The Constitution strongly disfavors war except in self-defense for manifold reasons. War sounds the death knell to the rule of law. As Cicero observed, “[I]n times of war, the law falls silent.” War legalizes what is customarily first-degree murder, i.e., killings unjustified by reasonably believed imminent threats to life or serious bodily injury. At present, the President of the United States exercises the power to play prosecutor, judge, jury, and executioner to kill any person on the planet whom he decides in secret is an imminent danger to the national security based on secret, untested evidence. That unchecked executive power is vastly greater than the tyrannical authorities indicted against King George III in the Declaration of Independence.
War also fathers the surveillance state, featuring indiscriminate spying on the entire United States population. The Fourth Amendment’s protection against unreasonable searches and seizures crumbles under a national security banner. Executive Order 12333 is exemplary in authorizing warrantless surveillance on the President’s say-so alone. The surveillance state flourishes on fear. Performance in making the nation safer is irrelevant.
Finally, war destroys the Constitution’s separation of powers—a structural bill of rights against tyrannical government—by bloating the executive. James Madison, father of the Constitution, elaborated:
“War is in fact the true nurse of executive aggrandizement. In war a physical force is to be created, and it is the executive will which is to direct it. In war the public treasures are to be unlocked, and it is the executive hand which is to dispense them. In war the honors and emoluments of office are to be multiplied; and it is the executive patronage under which they are to be enjoyed. It is in war, finally, that laurels are to be gathered, and it is the executive brow they are to encircle.
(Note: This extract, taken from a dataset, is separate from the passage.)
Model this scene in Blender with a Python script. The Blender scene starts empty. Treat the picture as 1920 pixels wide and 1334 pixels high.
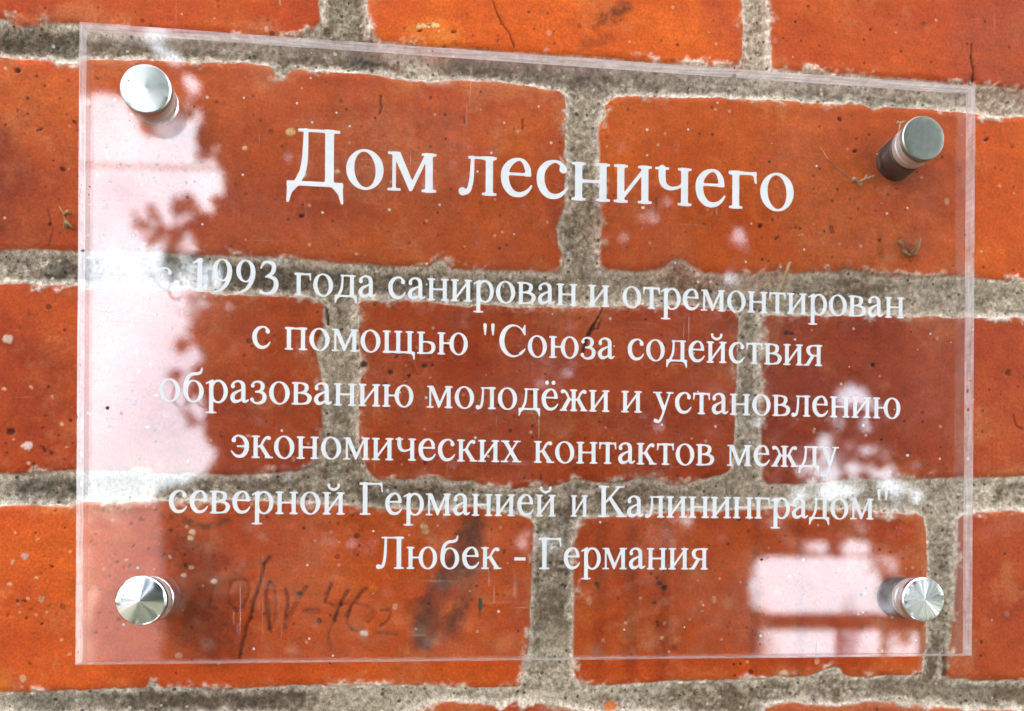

The strongest passions, and most dangerous weaknesses of the human breast; ambition, avarice, vanity, the honorable or venial love of fame, are all in conspiracy against the desire and duty of peace.
“Hence it has grown into an axiom that the executive is the department of power most distinguished by its propensity to war: hence it is the practice of all states, in proportion as they are free, to disarm this propensity of its influence.”
Article II, Section 4 of the Constitution provides that the “President…shall be removed from Office on Impeachment for, and Conviction of, Treason, Bribery, or other high Crimes and Misdemeanors.”
Alexander Hamilton elaborated in Federalist 65 that impeachable “offenses…proceed from the misconduct of public men, or, in other words, from the abuse or violation of some public trust. They are of a nature which may with peculiar propriety be denominated POLITICAL, as they relate chiefly to injuries done immediately to the society itself.”
In 1974, three Articles of impeachment were voted against President Nixon by the House Judiciary Committee for misconduct less dangerous to the citizenry than presidential wars: obstruction of justice; impairment of the due administration of justice and violations of constitutional rights; and, defiance of a subpoena issued by the House Judiciary Committee. Mr. Nixon’s impending impeachment by the full of House of Representatives and conviction by the Senate precipitated his resignation.
Article I, Section 2, clause 5 of the Constitution provides that the “House of Representatives…shall have the sole Power of Impeachment.
Article I, Section 3, clause 6 of the Constitution provides that the “Senate shall have the sole Power to try all Impeachments.”